Cleaning bathrooms and kitchens with a 3-foot person is easy. He does all the low surfaces and I do the high ones. He lost interest in vacuuming a while ago, so I do that solo. One challenge I had was cleaning the floors with a partner. It was too easy for a wet mop to get out of control and leave a sloppy mess all over everything once Tyrian had shown me his special mopping techniques. One thing I don’t like to do is clean up after cleaning. Getting on our hands and knees with rags wasn’t fun for either of us. I tried giving him a squirt bottle with vinegar water and had him spray while I mopped up, but he decided it was more fun to supersaturate one spot rather than cover the entire floor surface. But that one spot sure was clean.

One day, I had the idea of having us both put rags under our feet and shuffle our way across the floor. It was the beginning of the mop-footed soft-shoe. It’s actually more like ice skating than soft-shoe since the point is never to lift your feet while the rag is picking up dirt. We slip and slide, make figure eights, lunge under tables and point our toes to get into corners. No one has actually twirled yet, but maybe someday that will make it into the choreography. We cover a lot of floor fast, and the weight of our bodies on the rags picks up dirt very effectively.

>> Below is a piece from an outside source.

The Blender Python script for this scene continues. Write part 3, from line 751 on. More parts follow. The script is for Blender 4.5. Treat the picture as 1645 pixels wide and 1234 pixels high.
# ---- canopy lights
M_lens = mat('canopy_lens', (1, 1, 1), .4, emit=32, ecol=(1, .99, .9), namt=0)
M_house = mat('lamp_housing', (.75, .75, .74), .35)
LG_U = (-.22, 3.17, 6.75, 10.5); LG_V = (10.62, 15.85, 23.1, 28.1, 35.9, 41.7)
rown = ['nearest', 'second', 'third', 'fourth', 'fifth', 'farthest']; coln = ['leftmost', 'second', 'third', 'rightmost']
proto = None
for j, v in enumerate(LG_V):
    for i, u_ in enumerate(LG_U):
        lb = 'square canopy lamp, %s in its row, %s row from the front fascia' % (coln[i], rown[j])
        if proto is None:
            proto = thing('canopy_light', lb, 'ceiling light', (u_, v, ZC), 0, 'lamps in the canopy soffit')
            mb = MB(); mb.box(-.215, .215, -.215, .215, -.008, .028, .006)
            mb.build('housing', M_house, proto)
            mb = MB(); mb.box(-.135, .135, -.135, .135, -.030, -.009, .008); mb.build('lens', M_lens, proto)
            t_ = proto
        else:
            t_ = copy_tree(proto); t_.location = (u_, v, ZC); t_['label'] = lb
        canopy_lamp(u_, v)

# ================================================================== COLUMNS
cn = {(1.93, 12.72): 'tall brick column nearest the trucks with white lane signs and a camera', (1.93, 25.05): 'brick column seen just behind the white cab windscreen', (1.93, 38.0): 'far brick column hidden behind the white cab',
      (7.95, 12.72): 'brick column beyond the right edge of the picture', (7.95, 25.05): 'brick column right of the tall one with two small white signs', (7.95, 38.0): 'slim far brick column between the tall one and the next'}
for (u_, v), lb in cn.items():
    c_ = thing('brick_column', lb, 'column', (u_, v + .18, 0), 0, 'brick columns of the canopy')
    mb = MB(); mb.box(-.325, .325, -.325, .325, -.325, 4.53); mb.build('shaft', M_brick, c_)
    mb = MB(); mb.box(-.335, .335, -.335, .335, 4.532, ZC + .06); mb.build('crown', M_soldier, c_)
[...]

Now for the part that will probably frighten my friends and family: I do the mop-footed soft-shoe when the kids aren’t around too. That’s why I upgraded from rags to a pair of replacement mop heads that fit my feet surprisingly well. I’m getting my dancing fix while I’m cleaning, with all the wonderful spiritual and physical rewards dance brings to the human body. That’s what I call clean and refreshing.